** What the task asks **
Which lines in the records below contain the word "picture"? Copy each of them.

** Provided records **
● ● ● ●
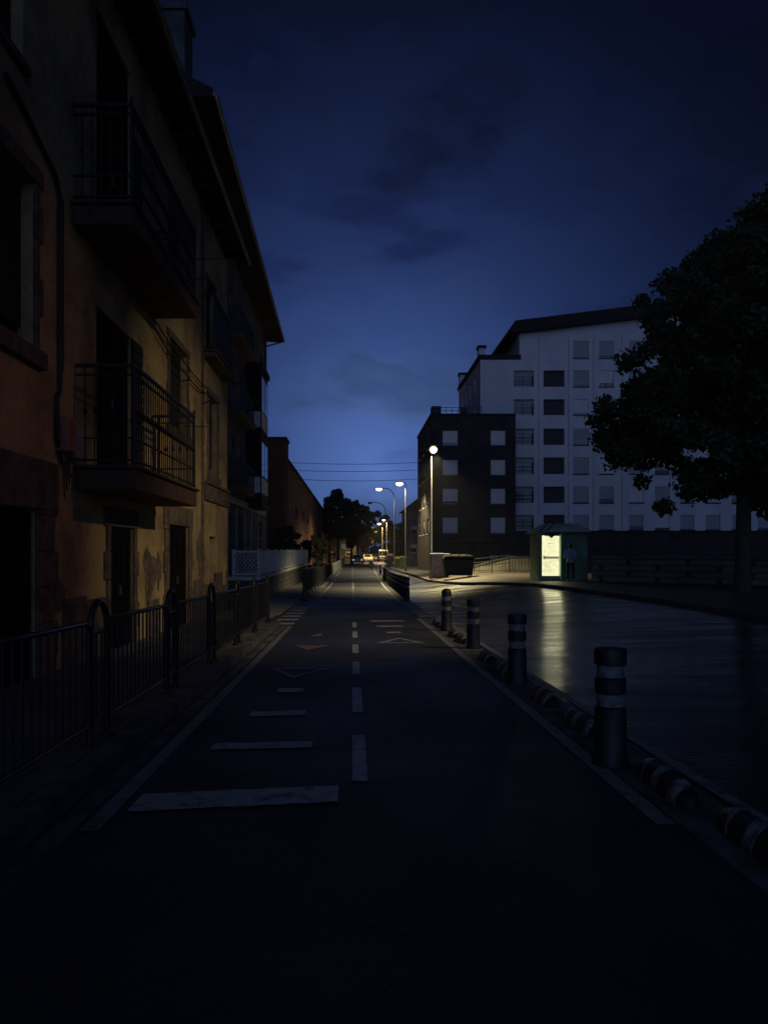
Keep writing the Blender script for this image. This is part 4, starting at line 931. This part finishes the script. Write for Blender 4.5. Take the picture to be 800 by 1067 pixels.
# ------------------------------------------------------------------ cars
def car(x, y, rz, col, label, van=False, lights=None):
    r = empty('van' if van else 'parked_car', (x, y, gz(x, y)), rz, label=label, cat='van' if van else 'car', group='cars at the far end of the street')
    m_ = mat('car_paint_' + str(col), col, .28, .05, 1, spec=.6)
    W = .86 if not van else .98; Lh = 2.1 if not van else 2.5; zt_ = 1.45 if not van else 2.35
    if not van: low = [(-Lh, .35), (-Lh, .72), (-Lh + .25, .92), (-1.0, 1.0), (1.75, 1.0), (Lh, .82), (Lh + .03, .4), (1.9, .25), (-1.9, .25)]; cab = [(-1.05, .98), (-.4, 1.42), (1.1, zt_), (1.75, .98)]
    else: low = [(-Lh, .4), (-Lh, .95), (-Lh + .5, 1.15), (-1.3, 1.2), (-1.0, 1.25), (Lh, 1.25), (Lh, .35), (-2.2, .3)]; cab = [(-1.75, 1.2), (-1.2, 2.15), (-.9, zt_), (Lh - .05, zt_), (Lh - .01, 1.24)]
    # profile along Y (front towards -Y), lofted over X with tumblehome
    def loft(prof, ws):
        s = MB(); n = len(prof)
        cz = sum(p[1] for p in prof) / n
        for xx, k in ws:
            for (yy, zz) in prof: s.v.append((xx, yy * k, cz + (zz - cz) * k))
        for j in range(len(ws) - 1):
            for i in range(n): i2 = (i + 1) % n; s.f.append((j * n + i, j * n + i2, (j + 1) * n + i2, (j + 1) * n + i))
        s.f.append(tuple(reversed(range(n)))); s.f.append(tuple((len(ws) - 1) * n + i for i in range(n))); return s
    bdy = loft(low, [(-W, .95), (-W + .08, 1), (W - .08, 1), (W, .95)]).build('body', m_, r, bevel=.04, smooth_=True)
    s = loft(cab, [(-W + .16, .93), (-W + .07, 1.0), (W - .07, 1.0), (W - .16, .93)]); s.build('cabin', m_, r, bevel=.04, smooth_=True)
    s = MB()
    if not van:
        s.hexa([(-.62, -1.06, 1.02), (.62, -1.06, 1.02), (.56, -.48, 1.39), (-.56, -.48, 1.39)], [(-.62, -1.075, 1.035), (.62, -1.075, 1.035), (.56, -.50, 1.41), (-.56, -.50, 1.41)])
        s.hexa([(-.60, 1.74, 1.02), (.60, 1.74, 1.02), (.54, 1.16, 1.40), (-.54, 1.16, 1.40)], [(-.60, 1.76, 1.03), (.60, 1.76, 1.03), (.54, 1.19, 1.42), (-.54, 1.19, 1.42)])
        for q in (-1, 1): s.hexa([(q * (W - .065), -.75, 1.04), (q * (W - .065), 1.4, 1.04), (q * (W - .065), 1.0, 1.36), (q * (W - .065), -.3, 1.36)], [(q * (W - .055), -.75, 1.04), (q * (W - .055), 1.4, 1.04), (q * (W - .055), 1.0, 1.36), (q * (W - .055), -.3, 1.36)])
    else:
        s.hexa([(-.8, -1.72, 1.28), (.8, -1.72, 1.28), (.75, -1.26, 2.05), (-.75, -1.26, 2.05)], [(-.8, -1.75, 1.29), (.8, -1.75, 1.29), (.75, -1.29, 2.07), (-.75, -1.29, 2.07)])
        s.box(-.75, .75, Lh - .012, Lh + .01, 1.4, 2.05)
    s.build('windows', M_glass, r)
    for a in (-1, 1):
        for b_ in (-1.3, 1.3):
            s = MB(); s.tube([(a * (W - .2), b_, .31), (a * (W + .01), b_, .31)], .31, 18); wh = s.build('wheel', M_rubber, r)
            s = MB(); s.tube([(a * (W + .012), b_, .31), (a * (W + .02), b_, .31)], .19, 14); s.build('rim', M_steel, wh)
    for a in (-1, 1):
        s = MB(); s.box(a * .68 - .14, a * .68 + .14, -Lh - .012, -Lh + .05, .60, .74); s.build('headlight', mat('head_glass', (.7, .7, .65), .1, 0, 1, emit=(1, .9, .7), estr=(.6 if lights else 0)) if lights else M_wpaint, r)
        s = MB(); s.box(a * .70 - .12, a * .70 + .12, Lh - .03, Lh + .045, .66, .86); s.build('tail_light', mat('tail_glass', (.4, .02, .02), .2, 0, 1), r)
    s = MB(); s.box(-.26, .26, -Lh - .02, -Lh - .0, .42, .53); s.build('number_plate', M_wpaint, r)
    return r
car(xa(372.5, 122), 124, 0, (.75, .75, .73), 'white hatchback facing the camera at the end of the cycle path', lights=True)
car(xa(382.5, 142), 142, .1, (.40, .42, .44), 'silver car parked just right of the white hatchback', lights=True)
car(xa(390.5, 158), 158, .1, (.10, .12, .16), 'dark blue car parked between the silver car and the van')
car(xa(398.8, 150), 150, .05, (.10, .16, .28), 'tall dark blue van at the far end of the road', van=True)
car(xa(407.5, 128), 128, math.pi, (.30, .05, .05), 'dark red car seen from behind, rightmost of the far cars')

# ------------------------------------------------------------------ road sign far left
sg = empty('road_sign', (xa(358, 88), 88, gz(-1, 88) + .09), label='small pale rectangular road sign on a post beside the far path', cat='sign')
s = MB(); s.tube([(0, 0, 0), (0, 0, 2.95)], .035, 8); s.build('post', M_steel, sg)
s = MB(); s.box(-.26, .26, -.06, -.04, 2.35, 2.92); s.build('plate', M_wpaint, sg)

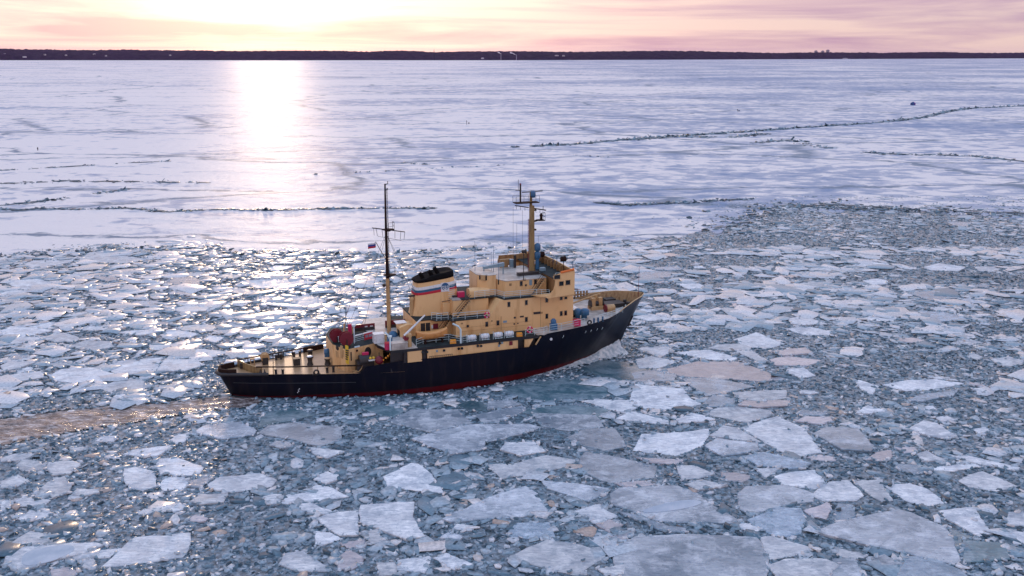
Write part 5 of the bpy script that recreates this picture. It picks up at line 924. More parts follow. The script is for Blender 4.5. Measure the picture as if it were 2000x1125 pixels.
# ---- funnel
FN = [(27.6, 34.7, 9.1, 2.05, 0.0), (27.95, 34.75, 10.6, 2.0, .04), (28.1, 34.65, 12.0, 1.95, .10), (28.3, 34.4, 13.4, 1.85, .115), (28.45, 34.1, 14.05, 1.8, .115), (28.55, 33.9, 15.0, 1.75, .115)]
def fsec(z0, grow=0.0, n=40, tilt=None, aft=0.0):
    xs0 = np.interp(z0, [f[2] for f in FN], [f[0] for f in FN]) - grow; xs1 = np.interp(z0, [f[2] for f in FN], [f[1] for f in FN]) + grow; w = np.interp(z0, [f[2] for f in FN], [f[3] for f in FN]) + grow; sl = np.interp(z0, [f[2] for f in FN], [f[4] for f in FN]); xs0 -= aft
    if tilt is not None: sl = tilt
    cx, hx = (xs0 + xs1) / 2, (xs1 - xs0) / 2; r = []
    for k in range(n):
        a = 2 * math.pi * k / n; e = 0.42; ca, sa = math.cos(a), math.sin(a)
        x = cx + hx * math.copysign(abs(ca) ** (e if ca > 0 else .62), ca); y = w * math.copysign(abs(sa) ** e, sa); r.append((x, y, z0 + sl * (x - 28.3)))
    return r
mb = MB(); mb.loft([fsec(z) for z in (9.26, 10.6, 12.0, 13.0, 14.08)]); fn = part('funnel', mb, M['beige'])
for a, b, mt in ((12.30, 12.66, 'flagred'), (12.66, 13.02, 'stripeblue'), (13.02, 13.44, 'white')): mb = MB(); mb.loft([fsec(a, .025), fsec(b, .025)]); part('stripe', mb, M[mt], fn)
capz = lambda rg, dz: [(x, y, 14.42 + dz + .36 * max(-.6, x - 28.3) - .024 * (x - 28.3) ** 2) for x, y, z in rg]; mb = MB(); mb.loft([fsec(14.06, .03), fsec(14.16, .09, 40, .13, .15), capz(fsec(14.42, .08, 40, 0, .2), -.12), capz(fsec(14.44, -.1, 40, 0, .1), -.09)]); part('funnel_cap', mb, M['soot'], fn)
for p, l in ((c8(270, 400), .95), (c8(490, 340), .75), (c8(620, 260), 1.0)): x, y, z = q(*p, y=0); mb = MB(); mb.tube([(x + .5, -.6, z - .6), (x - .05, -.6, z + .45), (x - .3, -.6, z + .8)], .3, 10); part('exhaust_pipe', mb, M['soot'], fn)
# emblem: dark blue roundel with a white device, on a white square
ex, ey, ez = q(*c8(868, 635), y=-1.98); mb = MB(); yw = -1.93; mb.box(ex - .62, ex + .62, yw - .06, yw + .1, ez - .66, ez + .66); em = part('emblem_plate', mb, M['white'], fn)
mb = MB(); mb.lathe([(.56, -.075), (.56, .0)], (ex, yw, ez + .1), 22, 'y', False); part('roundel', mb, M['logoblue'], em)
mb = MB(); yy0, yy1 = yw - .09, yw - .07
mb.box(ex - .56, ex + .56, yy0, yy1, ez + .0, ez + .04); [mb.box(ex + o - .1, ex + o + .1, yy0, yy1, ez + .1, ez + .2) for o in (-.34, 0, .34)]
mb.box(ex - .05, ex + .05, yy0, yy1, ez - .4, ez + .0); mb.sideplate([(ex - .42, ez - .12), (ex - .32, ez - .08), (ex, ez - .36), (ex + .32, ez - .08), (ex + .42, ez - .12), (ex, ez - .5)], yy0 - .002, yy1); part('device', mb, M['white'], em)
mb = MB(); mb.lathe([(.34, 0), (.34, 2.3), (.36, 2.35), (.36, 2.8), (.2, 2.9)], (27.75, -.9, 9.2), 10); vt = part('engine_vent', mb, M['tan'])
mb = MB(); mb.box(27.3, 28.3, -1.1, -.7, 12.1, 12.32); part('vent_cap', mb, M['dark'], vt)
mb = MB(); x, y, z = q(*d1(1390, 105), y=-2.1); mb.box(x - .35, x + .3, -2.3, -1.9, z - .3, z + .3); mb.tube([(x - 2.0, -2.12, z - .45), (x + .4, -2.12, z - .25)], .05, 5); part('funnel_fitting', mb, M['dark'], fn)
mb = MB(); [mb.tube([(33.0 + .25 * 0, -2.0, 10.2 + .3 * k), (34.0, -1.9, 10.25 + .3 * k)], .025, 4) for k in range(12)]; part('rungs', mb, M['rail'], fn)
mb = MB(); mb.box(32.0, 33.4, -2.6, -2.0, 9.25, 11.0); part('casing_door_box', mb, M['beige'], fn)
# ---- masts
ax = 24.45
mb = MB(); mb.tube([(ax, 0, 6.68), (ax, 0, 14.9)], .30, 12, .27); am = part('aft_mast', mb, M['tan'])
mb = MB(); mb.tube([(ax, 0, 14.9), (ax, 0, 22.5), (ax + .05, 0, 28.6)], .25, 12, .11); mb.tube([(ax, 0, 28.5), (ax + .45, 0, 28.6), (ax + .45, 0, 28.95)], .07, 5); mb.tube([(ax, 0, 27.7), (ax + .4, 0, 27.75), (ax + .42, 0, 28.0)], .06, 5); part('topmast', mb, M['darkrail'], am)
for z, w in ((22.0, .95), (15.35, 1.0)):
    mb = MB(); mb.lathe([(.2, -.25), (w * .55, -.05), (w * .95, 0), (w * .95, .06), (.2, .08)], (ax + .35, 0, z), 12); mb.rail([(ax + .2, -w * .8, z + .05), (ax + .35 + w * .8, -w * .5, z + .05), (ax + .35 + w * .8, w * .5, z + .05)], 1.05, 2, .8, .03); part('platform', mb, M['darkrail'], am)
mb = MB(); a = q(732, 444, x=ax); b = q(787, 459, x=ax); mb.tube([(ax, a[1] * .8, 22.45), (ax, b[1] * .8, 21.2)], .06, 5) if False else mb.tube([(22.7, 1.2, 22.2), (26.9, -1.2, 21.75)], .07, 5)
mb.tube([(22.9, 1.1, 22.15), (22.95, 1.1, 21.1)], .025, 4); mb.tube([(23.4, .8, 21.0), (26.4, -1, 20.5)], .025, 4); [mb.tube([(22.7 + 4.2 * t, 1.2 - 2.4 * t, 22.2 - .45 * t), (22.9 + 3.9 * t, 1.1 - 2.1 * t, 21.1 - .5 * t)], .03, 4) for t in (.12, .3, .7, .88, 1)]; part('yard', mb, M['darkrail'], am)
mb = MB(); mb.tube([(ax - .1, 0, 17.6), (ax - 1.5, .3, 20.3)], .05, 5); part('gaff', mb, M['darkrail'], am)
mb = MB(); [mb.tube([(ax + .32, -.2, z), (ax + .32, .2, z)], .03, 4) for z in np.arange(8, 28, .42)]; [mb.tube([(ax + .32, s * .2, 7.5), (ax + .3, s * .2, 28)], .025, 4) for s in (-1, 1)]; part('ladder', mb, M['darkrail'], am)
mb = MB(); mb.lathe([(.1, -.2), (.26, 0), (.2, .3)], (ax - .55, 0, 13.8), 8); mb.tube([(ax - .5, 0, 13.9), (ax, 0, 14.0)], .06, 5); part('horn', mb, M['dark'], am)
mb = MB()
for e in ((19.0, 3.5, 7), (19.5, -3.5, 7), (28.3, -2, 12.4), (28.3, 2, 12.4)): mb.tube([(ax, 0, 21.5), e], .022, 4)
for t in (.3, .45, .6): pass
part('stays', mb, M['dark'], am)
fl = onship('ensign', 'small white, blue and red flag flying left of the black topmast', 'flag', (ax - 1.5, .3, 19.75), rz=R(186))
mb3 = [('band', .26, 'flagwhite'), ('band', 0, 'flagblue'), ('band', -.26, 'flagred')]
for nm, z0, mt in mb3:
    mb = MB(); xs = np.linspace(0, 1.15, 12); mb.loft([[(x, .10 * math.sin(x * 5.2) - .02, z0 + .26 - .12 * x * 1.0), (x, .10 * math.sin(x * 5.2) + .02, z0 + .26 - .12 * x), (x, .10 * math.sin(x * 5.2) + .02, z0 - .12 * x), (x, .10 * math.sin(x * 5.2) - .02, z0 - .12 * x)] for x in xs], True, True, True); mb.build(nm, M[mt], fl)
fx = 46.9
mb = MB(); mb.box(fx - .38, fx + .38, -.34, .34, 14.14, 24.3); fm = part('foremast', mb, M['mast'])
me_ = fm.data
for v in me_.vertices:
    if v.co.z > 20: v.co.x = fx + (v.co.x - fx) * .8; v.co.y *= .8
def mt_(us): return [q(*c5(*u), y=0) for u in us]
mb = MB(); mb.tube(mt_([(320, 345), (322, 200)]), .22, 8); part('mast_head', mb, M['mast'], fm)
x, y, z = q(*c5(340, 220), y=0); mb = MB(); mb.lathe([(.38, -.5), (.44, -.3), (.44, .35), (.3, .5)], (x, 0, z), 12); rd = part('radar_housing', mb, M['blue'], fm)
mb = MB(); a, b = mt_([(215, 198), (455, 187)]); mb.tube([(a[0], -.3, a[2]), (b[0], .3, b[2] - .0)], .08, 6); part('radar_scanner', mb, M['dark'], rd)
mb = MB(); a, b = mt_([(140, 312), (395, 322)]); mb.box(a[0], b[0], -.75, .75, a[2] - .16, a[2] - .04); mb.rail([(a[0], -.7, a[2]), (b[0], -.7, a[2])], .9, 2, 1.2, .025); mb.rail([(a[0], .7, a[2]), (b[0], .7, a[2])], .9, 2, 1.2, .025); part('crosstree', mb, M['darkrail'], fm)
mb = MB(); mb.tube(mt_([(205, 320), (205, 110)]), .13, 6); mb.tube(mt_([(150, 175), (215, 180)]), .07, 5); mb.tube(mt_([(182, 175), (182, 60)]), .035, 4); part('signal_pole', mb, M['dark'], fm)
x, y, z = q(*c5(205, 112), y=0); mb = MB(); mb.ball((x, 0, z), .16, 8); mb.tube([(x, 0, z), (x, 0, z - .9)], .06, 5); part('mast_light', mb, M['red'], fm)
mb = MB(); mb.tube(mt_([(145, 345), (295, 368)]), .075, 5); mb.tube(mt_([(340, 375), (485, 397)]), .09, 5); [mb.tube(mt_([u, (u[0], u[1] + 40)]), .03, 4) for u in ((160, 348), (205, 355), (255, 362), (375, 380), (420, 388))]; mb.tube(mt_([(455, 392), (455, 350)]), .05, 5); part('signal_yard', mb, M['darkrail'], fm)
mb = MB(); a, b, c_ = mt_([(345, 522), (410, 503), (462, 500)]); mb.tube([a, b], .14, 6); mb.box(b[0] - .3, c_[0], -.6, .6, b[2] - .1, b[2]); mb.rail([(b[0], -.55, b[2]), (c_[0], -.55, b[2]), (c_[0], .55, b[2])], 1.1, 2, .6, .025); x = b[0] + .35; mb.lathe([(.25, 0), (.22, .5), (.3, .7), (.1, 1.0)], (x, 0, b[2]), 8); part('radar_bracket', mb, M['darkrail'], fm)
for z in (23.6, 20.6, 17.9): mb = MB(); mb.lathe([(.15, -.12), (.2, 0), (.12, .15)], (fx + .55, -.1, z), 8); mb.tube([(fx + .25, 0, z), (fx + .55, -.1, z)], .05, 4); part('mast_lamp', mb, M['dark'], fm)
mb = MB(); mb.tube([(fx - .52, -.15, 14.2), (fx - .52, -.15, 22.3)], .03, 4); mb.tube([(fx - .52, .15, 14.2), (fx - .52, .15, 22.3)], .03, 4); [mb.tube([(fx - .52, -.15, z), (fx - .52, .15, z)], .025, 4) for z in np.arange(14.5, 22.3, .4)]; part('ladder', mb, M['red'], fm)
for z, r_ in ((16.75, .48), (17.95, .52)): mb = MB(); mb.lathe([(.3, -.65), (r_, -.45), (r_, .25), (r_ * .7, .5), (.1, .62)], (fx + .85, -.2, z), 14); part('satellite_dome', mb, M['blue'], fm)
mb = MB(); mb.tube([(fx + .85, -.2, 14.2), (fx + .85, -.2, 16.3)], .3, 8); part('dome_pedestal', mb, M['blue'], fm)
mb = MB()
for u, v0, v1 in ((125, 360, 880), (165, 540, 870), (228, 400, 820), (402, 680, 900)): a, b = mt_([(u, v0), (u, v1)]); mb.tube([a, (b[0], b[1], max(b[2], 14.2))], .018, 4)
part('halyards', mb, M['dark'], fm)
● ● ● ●
** Exercise answer **
Keep writing the Blender script for this image. This is part 4, starting at line 931. This part finishes the script. Write for Blender 4.5. Take the picture to be 800 by 1067 pixels.
Write part 5 of the bpy script that recreates this picture. It picks up at line 924. More parts follow. The script is for Blender 4.5. Measure the picture as if it were 2000x1125 pixels.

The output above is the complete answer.